The CIA had covertly supported the Free Syrian Army (FSA), which was allied with the Syrian branch of Al-Qaeda, known as the Al-Nusra Front, while the Pentagon supported the Kurdish militia group, the Peoples’ Protection Units (YPG), which is now absorbed into the so-called Syrian Democratic Forces (SDF).
Declassified Defense Intelligence Agency documents from 2012 show how the White House knew that the FSA, the main insurgents in Syria, consisted of “the Salafists, the Muslim Brotherhood and AQI [Al-Qaeda in Iraq].”
The documents also showed that the US accepted these militant groups and hoped for a ‘Salafist principality’ to emerge in eastern Syria.
Salafism is an ideology similar to Wahhabism, which believes in shedding the blood of those who do not agree with their version of Islam.
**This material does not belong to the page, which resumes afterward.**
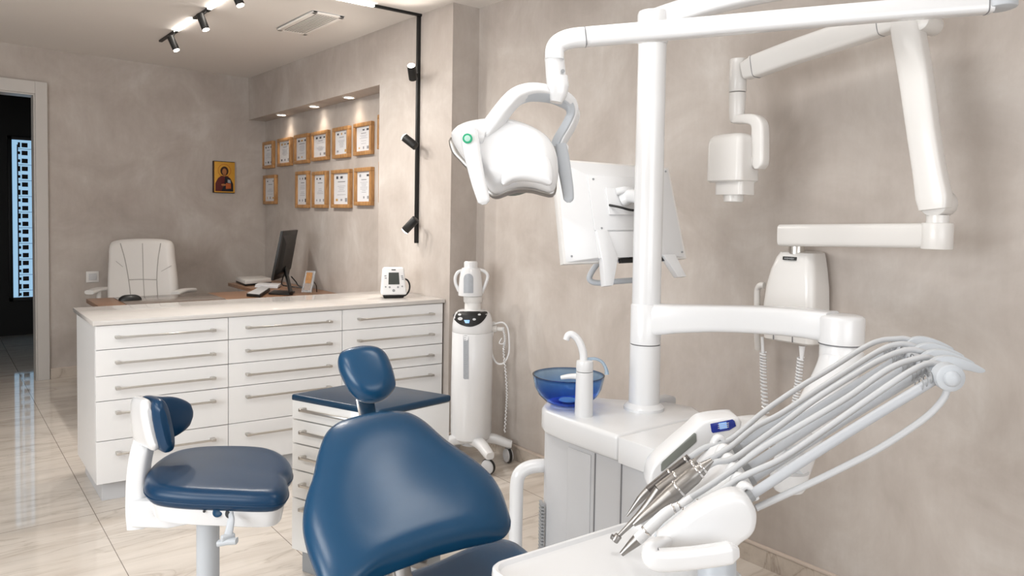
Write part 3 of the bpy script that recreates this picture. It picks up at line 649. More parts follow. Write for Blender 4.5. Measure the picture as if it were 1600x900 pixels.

Various militant groups, such as ISIS and Al-Qaeda, ascribe to the same ideology.
Salafism and Wahhabism are considered to be a deviation from true Islam by the majority of Muslims, whether Sunni or Shia.
Recent reports suggest that the US base in Al-Tanf, Syria is providing support to ISIS militants in preparation for renewed insurgencies against the Syrian army, government, and civilian targets in the capital city Damascus.
Syria is experiencing an economic crisis due to the effects of the war and US sanctions, with a looming food crisis exacerbated by the effect of the Russia-Ukraine crisis on the global wheat supply. More than 12 million Syrians do not have enough to eat.